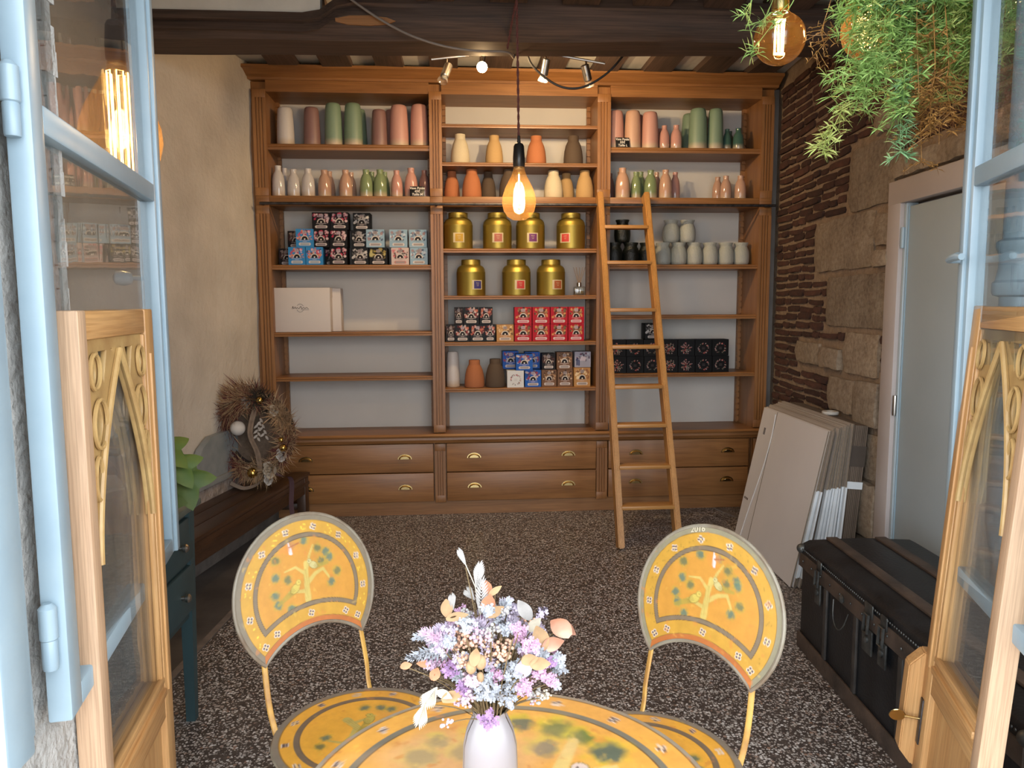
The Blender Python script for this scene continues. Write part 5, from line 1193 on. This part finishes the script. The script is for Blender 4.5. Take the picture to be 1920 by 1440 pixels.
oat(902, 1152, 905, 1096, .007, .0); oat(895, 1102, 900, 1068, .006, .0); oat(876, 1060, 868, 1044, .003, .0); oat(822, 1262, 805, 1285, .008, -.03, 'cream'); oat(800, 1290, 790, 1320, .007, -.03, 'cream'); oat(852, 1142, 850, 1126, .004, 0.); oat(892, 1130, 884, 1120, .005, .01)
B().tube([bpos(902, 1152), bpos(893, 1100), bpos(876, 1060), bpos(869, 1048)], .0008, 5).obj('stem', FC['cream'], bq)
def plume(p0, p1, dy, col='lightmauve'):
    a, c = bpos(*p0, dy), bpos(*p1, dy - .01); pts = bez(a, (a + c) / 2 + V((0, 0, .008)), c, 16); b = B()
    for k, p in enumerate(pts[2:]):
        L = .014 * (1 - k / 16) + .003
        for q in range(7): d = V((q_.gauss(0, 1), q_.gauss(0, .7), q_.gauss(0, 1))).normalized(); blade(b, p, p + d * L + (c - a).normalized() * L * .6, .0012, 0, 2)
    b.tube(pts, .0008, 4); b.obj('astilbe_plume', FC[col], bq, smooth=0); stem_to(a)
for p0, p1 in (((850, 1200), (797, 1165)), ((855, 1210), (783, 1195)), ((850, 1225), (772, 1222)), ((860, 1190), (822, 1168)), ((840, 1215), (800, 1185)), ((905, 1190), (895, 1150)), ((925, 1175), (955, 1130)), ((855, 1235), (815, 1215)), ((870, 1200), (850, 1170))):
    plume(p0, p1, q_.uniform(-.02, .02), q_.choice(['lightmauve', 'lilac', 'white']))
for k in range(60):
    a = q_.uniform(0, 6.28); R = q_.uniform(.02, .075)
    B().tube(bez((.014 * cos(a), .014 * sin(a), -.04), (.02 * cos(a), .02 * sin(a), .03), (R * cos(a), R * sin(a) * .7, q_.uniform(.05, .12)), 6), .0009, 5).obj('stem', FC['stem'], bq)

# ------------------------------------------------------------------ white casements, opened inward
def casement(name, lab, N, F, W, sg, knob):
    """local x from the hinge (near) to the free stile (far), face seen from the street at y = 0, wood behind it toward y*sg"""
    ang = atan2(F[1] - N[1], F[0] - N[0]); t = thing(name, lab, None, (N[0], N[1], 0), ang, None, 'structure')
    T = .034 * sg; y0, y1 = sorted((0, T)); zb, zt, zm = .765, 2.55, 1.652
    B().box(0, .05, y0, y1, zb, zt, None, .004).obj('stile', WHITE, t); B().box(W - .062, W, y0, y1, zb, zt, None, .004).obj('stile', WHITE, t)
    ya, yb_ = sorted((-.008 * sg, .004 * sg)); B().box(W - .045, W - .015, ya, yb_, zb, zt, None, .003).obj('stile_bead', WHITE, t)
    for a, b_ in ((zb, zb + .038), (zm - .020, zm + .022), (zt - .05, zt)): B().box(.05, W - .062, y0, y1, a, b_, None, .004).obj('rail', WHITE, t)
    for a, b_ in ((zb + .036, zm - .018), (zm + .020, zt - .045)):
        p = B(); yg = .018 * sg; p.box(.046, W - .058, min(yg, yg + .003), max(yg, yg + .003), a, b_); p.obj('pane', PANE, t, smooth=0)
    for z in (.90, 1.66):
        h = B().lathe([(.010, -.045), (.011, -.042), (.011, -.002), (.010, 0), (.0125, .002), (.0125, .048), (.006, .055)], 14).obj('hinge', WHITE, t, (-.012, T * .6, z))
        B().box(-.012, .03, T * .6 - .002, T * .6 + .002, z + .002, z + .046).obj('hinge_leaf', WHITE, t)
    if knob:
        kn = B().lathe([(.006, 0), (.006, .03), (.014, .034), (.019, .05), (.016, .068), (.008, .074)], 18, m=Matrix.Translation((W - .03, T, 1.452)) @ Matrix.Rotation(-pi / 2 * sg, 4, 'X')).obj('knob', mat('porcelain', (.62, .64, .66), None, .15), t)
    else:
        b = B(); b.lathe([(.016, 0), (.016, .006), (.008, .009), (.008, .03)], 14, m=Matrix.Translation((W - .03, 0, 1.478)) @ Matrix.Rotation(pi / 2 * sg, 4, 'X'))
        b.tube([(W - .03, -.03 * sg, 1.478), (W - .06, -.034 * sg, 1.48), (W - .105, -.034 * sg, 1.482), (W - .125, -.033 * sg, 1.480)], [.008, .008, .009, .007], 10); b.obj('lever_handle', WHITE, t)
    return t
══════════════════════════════
Problem details =
Leave the images out, please, and restate each line word for word.

Output of the exercise =
The Blender Python script for this scene continues. Write part 5, from line 1193 on. This part finishes the script. The script is for Blender 4.5. Take the picture to be 1920 by 1440 pixels.
oat(902, 1152, 905, 1096, .007, .0); oat(895, 1102, 900, 1068, .006, .0); oat(876, 1060, 868, 1044, .003, .0); oat(822, 1262, 805, 1285, .008, -.03, 'cream'); oat(800, 1290, 790, 1320, .007, -.03, 'cream'); oat(852, 1142, 850, 1126, .004, 0.); oat(892, 1130, 884, 1120, .005, .01)
B().tube([bpos(902, 1152), bpos(893, 1100), bpos(876, 1060), bpos(869, 1048)], .0008, 5).obj('stem', FC['cream'], bq)
def plume(p0, p1, dy, col='lightmauve'):
    a, c = bpos(*p0, dy), bpos(*p1, dy - .01); pts = bez(a, (a + c) / 2 + V((0, 0, .008)), c, 16); b = B()
    for k, p in enumerate(pts[2:]):
        L = .014 * (1 - k / 16) + .003
        for q in range(7): d = V((q_.gauss(0, 1), q_.gauss(0, .7), q_.gauss(0, 1))).normalized(); blade(b, p, p + d * L + (c - a).normalized() * L * .6, .0012, 0, 2)
    b.tube(pts, .0008, 4); b.obj('astilbe_plume', FC[col], bq, smooth=0); stem_to(a)
for p0, p1 in (((850, 1200), (797, 1165)), ((855, 1210), (783, 1195)), ((850, 1225), (772, 1222)), ((860, 1190), (822, 1168)), ((840, 1215), (800, 1185)), ((905, 1190), (895, 1150)), ((925, 1175), (955, 1130)), ((855, 1235), (815, 1215)), ((870, 1200), (850, 1170))):
    plume(p0, p1, q_.uniform(-.02, .02), q_.choice(['lightmauve', 'lilac', 'white']))
for k in range(60):
    a = q_.uniform(0, 6.28); R = q_.uniform(.02, .075)
    B().tube(bez((.014 * cos(a), .014 * sin(a), -.04), (.02 * cos(a), .02 * sin(a), .03), (R * cos(a), R * sin(a) * .7, q_.uniform(.05, .12)), 6), .0009, 5).obj('stem', FC['stem'], bq)

# ------------------------------------------------------------------ white casements, opened inward
def casement(name, lab, N, F, W, sg, knob):
    """local x from the hinge (near) to the free stile (far), face seen from the street at y = 0, wood behind it toward y*sg"""
    ang = atan2(F[1] - N[1], F[0] - N[0]); t = thing(name, lab, None, (N[0], N[1], 0), ang, None, 'structure')
    T = .034 * sg; y0, y1 = sorted((0, T)); zb, zt, zm = .765, 2.55, 1.652
    B().box(0, .05, y0, y1, zb, zt, None, .004).obj('stile', WHITE, t); B().box(W - .062, W, y0, y1, zb, zt, None, .004).obj('stile', WHITE, t)
    ya, yb_ = sorted((-.008 * sg, .004 * sg)); B().box(W - .045, W - .015, ya, yb_, zb, zt, None, .003).obj('stile_bead', WHITE, t)
    for a, b_ in ((zb, zb + .038), (zm - .020, zm + .022), (zt - .05, zt)): B().box(.05, W - .062, y0, y1, a, b_, None, .004).obj('rail', WHITE, t)
    for a, b_ in ((zb + .036, zm - .018), (zm + .020, zt - .045)):
        p = B(); yg = .018 * sg; p.box(.046, W - .058, min(yg, yg + .003), max(yg, yg + .003), a, b_); p.obj('pane', PANE, t, smooth=0)
    for z in (.90, 1.66):
        h = B().lathe([(.010, -.045), (.011, -.042), (.011, -.002), (.010, 0), (.0125, .002), (.0125, .048), (.006, .055)], 14).obj('hinge', WHITE, t, (-.012, T * .6, z))
        B().box(-.012, .03, T * .6 - .002, T * .6 + .002, z + .002, z + .046).obj('hinge_leaf', WHITE, t)
    if knob:
        kn = B().lathe([(.006, 0), (.006, .03), (.014, .034), (.019, .05), (.016, .068), (.008, .074)], 18, m=Matrix.Translation((W - .03, T, 1.452)) @ Matrix.Rotation(-pi / 2 * sg, 4, 'X')).obj('knob', mat('porcelain', (.62, .64, .66), None, .15), t)
    else:
        b = B(); b.lathe([(.016, 0), (.016, .006), (.008, .009), (.008, .03)], 14, m=Matrix.Translation((W - .03, 0, 1.478)) @ Matrix.Rotation(pi / 2 * sg, 4, 'X'))
        b.tube([(W - .03, -.03 * sg, 1.478), (W - .06, -.034 * sg, 1.48), (W - .105, -.034 * sg, 1.482), (W - .125, -.033 * sg, 1.480)], [.008, .008, .009, .007], 10); b.obj('lever_handle', WHITE, t)
    return t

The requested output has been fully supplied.